Por Federico Mayor, a la sazón subdirector general de la UNESCO, supe que cenando en París con Henry Kissinger fue testigo de cómo el Secretario de Estado estadounidense recibió, de un ayudante, un telegrama que venía a decir “Suárez sobra en Madrid”, que reflejaba el malestar norteamericano por las que consideraban veleidades del presidente del Gobierno español al visitar a Fidel Castro en La Habana y, poco después, recibir a Yasser Arafat en Madrid, posicionamientos que hubo quien los relacionó con presiones para sustituirle en la Moncloa, en donde acabó sucediéndole Leopoldo Calvo-Sotelo, quien aceleró los trámites para la entrada de España en la OTAN.

Después de su dimisión hubo un reajuste de escaños en el Congreso y Adolfo, ya expresidente, fue a sentarse en la segunda fila de la bancada central y yo en el escaño contiguo al suyo, el momento en que estuve, físicamente, más cercano al banco azul. Se notaba que estaba desilusionado y no era fácil entablar conversación, pero al final fue posible cuando haciendo honor a su condición de fumador de puros -entonces no sólo estaba permitido sino que se fumaba en demasía en la Cámara- le pregunté si el que fumaba era un Cohiba, cosa que me confirmó, explicándome que había sido un regalo de Fidel y ofreciéndome uno. Yo, que entonces también fumaba algún que otro puro, le dije que mis preferidos eran los de La Palma, a lo que me comentó que los conocía pero que prefería los cubanos. Yo acepté su ofrecimiento y encendí el mío y confieso que me fui a un escaño de los más altos porque se me apagaba continuamente y acabé mintiéndole cuando me preguntó si me había gustado.

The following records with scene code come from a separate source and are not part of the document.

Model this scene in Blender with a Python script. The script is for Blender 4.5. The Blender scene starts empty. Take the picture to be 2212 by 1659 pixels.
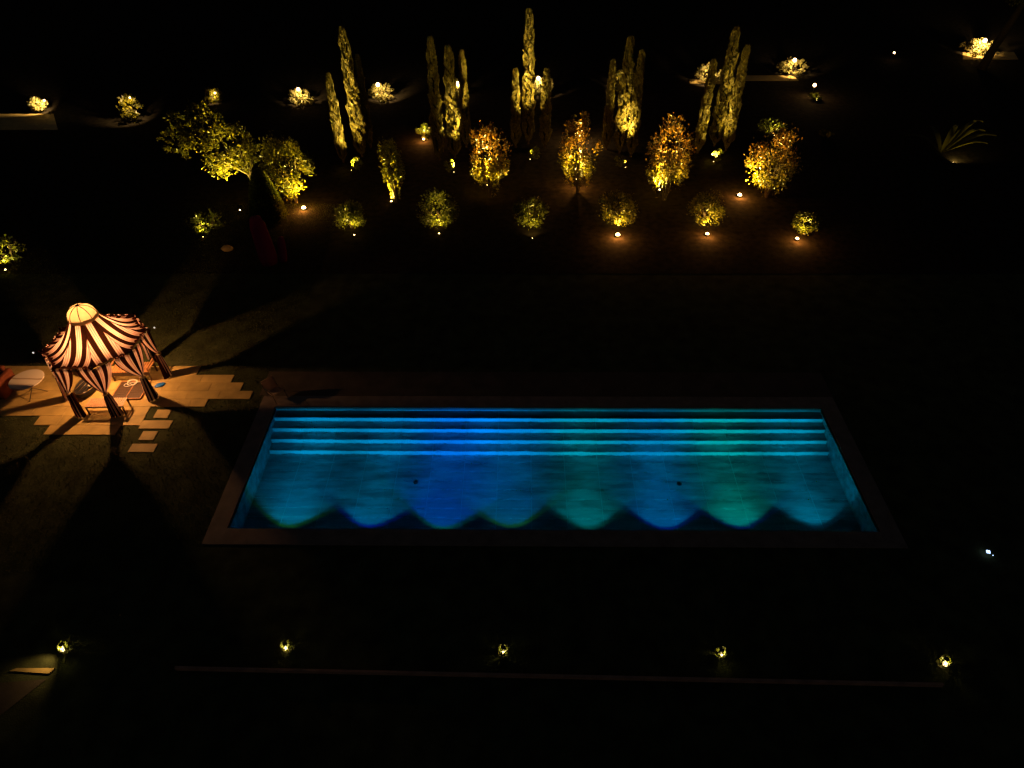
import bpy, math, random
import numpy as np
from mathutils import Matrix, Vector
rng = np.random.default_rng(11)
random.seed(5)
PI = math.pi
S = bpy.context.scene
COL = S.collection

# ---------------------------------------------------------------- camera, world, moon, exposure
CAM_H = 17.0
FPX, CX, CY = 1474.0, 1106.0, 829.5            # focal length / centre of the 2212 px wide view of the photo
CAM_R = (Matrix.Rotation(0.0187, 3, 'Z') @ Matrix.Rotation(PI/2 - math.radians(41.4), 3, 'X') @ Matrix.Rotation(-0.0103, 3, 'Z'))
cd = bpy.data.cameras.new('camera'); cam = bpy.data.objects.new('camera', cd); COL.objects.link(cam)
cd.sensor_width = 36.0; cd.lens = 36.0*FPX/2212.0; cd.clip_start = 0.1; cd.clip_end = 900
cam.matrix_world = Matrix.Translation((0, 0, CAM_H)) @ CAM_R.to_4x4()
S.camera = cam

w = bpy.data.worlds.new('World'); S.world = w; w.use_nodes = True
wn = w.node_tree.nodes; wl = w.node_tree.links
sky = wn.new('ShaderNodeTexSky'); sky.sky_type = 'NISHITA'; sky.sun_disc = False
sky.sun_elevation = math.radians(-2.0); sky.sun_rotation = math.radians(200)
wl.new(sky.outputs[0], wn['Background'].inputs[0]); wn['Background'].inputs[1].default_value = 0.065
sl = bpy.data.lights.new('moonlight', 'SUN'); sl.energy = 0.006; sl.angle = math.radians(0.5); sl.color = (0.45, 0.5, 1.0)
so = bpy.data.objects.new('moonlight', sl); COL.objects.link(so)
so.rotation_euler = (math.radians(40), 0, math.radians(20))

S.render.engine = 'CYCLES'
S.view_settings.view_transform = 'Standard'; S.view_settings.look = 'None'
S.view_settings.exposure = 0; S.view_settings.gamma = 1; S.view_settings.use_curve_mapping = False
S.cycles.max_bounces = 6; S.cycles.diffuse_bounces = 3; S.cycles.transmission_bounces = 6
S.cycles.caustics_refractive = False; S.cycles.caustics_reflective = False
S.cycles.sample_clamp_indirect = 2.0

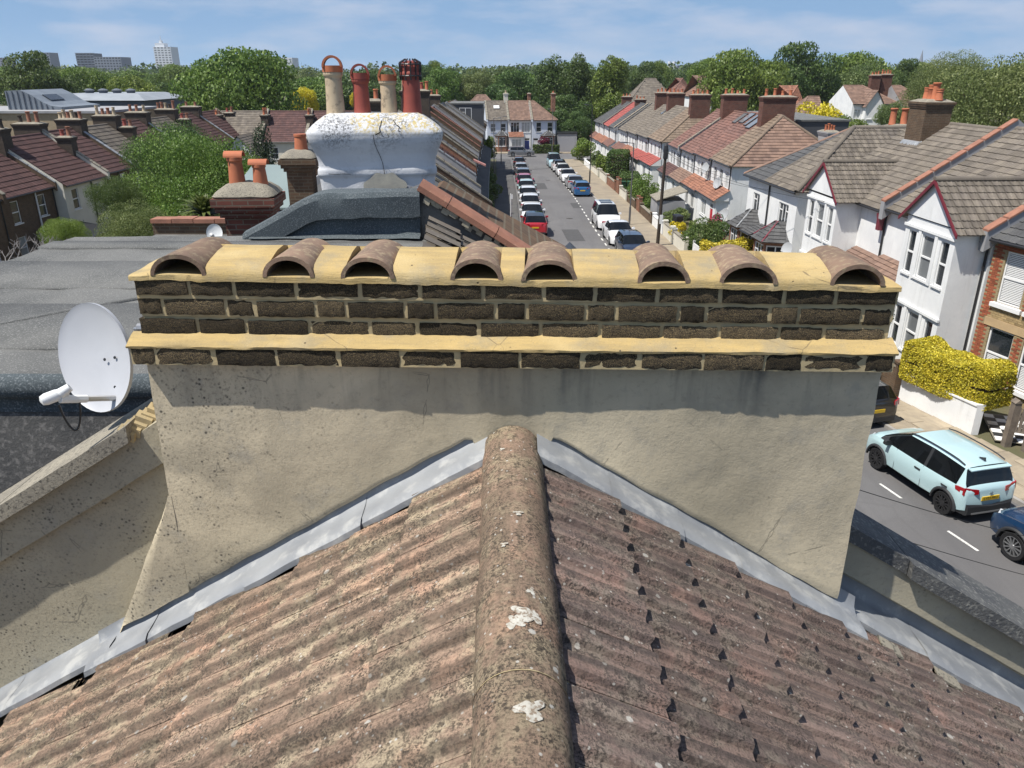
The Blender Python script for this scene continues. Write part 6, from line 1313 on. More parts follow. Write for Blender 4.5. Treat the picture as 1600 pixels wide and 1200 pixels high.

Al día siguiente le llevé uno de los míos y, deferentemente, lo cogió, lo encendió y empezó a fumarlo y quemaba tan bien, manteniendo su corona de ceniza blanca, que opté por volver a retirarme y desde el mismo escaño, en una de esas interminables y hasta tediosas peroratas de alguien, leyendo en la tribuna, empecé a notar su deleite. Cuando terminó, volví a sentarme a su lado y le pregunté por el puro, a lo que me contestó que no le pareció malo, pero a los pocos minutos me dijo: “¿No tendrás otro purito de La Palma?”. No lo tenía, pero prometí llevárselo. Así lo hice y no uno, sino una caja, con anillas de “Especiales para Adolfo Suárez” que, más que encantado al conocer la anécdota, me preparó -y regaló- Enrique Vargas, quien, como otros paisanos, era un maestro en el arte de fabricar puros de más que probada calidad.

Podría seguir añadiendo más comentarios sobre un personaje para mí, como para tantos españoles, inolvidable y que ha entrado en el libro de la Historia sin necesidad de la perspectiva de que se exige a otros personajes, al generar un significativo consenso en el reconocimiento de sus méritos, que se consideran incuestionables.¡Descanse en paz!